Question

The equation of the chord of contact of tangents drawn from the point $$\left(2,-3\right)$$ to the circle $$x^2+y^2+4x-6y-12=0$$ is
(A) $$4x-6y-17=0$$
(B) $$4x+6y-17=0$$
(C) $$4x+6y+17=0$$
(D) None of these

Answer 1

Hint: To find the equation of the chord of contact of tangents drawn from the point $$\left(2,-3\right)$$ to the circle, we will first put the given point in the equation of the given circle and find out whether it is greater than, less than or equal to zero. i.e., either the point lies outside, inside or on the circle. Then we will put the given point in the equation of the chord to find it.

Complete step-by-step solution:
The chord joining the points of contact of the two tangents to a conic drawn from a given point, outside it, is called the chord of contact of tangents.

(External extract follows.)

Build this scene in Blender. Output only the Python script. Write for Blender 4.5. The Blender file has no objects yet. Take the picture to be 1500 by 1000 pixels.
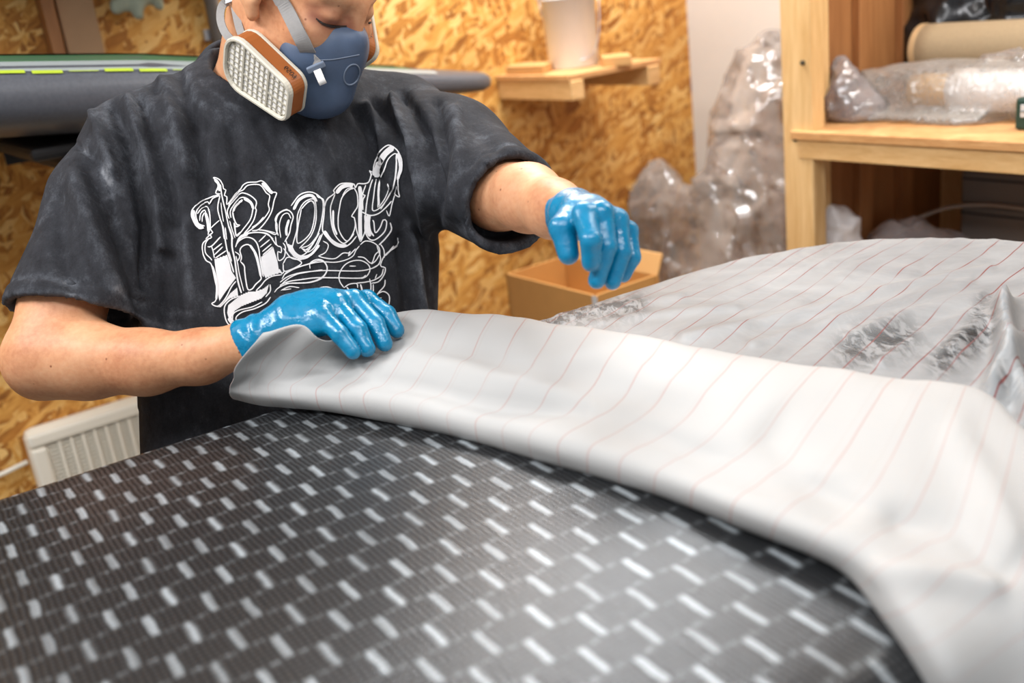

The equation of the chord of contact of tangents drawn from a point $$\left(x_1,y_1\right)$$ to the circle $$x^2+y^2+2gx+2fy+c=0$$ is given by $$x_{1}x+y_{1}y+g\left(x_1+x\right)+f\left(y_1+y\right)+c=0$$ . It is also written as $$T=0$$ .
Given circle is $$x^2+y^2+4x-6y-12=0$$
Here, $$g=2$$ , $$f=-3$$ , $$c=-12$$
Let $$P(2,-3)$$ be the point from where tangents are drawn.
Putting $$P(2,-3)$$ in the equation of given circle
$$={\left(2\right)}^2+{\left(-3\right)}^2+4\left(2\right)-6\left(-3\right)-12$$
On solving,
$$=4+9+8+18-12$$
$$=27$$ , which is greater than zero.
Hence, the point $$P(2,-3)$$ lies outside the circle.
Therefore, for point $$P(2,-3)$$ , equation of the chord of contact is given by
$$\Rightarrow 2x-3y+2\left(2+x\right)-3\left(-3+y\right)-12=0$$
On solving,
$$\Rightarrow 2x-3y+4+2x+9-3y-12=0$$
$$\Rightarrow 4x-6y+1=0$$
Therefore, the equation of the chord of contact of tangents drawn from the point $$\left(2,-3\right)$$ to the circle is $$4x-6y+1=0$$ .
Hence, option (D) is correct.

Note: The equation of the tangent on a point of the circle and the equation of a chord of contact are both given by $$T=0$$ . The difference is that in the case of a chord of contact point $$P$$ lies outside the circle while in the case of a tangent the point $$P$$ lies on the circle.